Nonsolicitation covenants preventing poaching of your former employer’s customers or employees are generally enforceable. But noncompetition covenants are a very different story. Those are the clauses preventing someone from continuing in their trade.

There are many barriers to their enforceability. They are interpreted very harshly against employers. They have to be extremely limited in geographic scope and duration. If the duration or geographical area is too broad, the clause will be struck. They can only restrict direct competition.

If they are drafted too broadly, so as to potentially limit any activity that would do no real damage to the former employer, the entire clause will be struck. The courts will not rewrite it so as to render it enforceable.

Most important, if the potential competition will not significantly damage the former employer, the court will say, as a matter of public policy, that it will not restrain that employee from competing regardless of the clause’s wording.

Only limited groups of employees can ever be legally restrained by noncompetition clauses.

That is the legal reality.

The practical reality is something else again. I acted for one employer that had two employees working for it in a different city. Those employees were that employer’s brand there and were stars in their industry. They earned more than anyone else in the entire company, but not as much as if it was their own business. So they quit and went out on their own, contrary to their noncompetition clauses.

We sued them immediately. The noncompetition clause was probably too broad and we likely would have been unsuccessful in court. But the impact of the lawsuit was to sap their energy, distract them, drain their money when they were attempting to get started, make them second-guess themselves, and look over their shoulders at every turn, fearful of our alleging they were interfering with their former employer’s clients — their own former customers.

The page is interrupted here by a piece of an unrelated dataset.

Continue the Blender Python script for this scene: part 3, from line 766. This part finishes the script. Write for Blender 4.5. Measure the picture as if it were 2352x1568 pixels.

We eventually settled the case with them giving up considerable commissions that they were owed. But, by then, they had missed the magic window for starting their business. Ultimately, it closed down. The senior of the two realized what had occurred and even later referred me clients.

Some companies commence such actions knowing they have invalid noncompetition and nonsolicitation clauses, hoping for just this result.

David Neeleman was an American-Brazilian entrepreneurial superstar, founding Morris Air, which he sold to Southwest Airlines in 1993. He hoped to succeed Herb Kelleher, Southwest’s CEO and co-founder. Kelleher was a very different cat than Neeleman. A devout Mormon, Kelleher used to say that he only owned three books: the book of Mormon, the Bible and Southwest Airlines’ annual report. Five months later, Neeleman was fired, with Kelleher informing him: “You are driving everyone insane.”

Neeleman had made $25 million personally from the sale and wanted to start another airline. After a couple of years, Neeleman spoke to a lawyer and was told, correctly, that his five-year noncompetition clause was unenforceable. He called Kelleher, informed him of this and asked to be allowed to compete. Kelleher replied that he would sue him mercilessly if he did so. Despite the legal opinion, and his ability to afford the lawsuit, Neeleman waited the full five years before he started JetBlue and cofounded WestJet.

Like my client’s former executives, he realized that the stress, anguish and distraction of the lawsuit would not be worth the eventual, but inevitable win.

The point is, the legal merits of a case are only one factor in considering litigation, particularly litigation that can become stressful and complex.